Ainsi, certains experts estiment que l’effort devrait se concentrer davantage sur la diversification des cultures et la promotion des produits alimentaires locaux adaptés aux conditions agro-climatiques de la région. Des cultures comme le maïs, le manioc, l’igname ou la patate douce, déjà cultivées localement et adaptées aux conditions biophysiques de l’Afrique de l’Ouest, sont des alternatives plus viables à long terme pour renforcer la sécurité alimentaire.

Bricas souligne que la diversification alimentaire reste une priorité pour améliorer la résilience des systèmes alimentaires locaux. D’autres régions du monde, comme l’Asie ou l’Amérique latine, consomment des céréales adaptées à leurs climats locaux (riz, maïs), et l’Afrique de l’Ouest devrait suivre cette logique. Il est donc essentiel que les efforts de production de blé ne se fassent pas au détriment de la diversification des régimes alimentaires et de la promotion de produits de base locaux à faible coût.

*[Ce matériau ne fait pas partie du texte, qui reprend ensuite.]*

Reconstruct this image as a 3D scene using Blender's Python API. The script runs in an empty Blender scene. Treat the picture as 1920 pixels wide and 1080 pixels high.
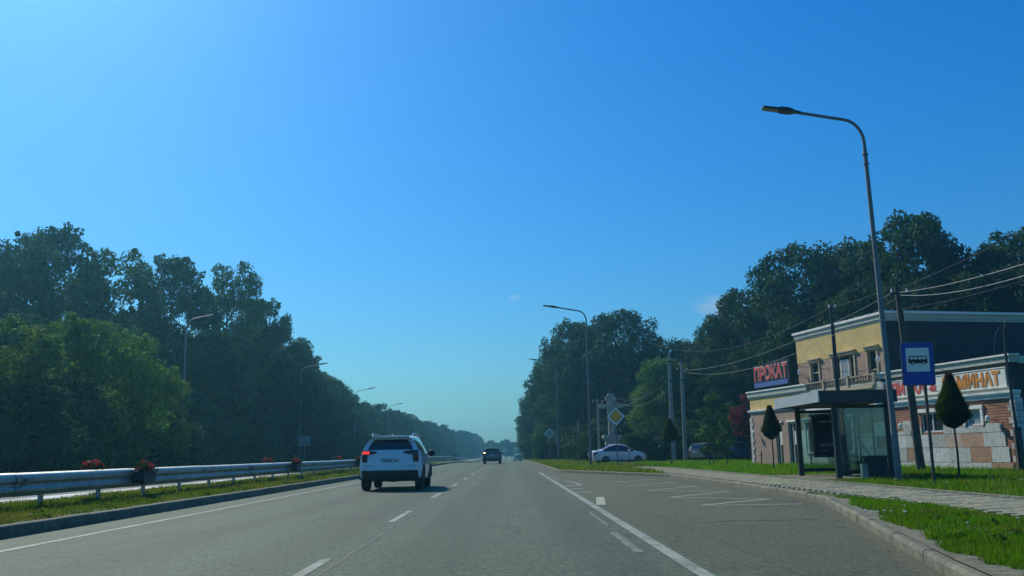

Un besoin urgent d’une réflexion plus large

Les efforts pour augmenter la production de blé en Afrique de l’Ouest, bien qu’appréciables, pourraient s’avérer insuffisants si la région ne repense pas ses priorités alimentaires en tenant compte des réalités climatiques et nutritionnelles locales. Plutôt que de concentrer des ressources sur une culture peu adaptée aux conditions locales, les gouvernements de la région devraient explorer des alternatives plus durables et diversifiées pour renforcer la sécurité alimentaire.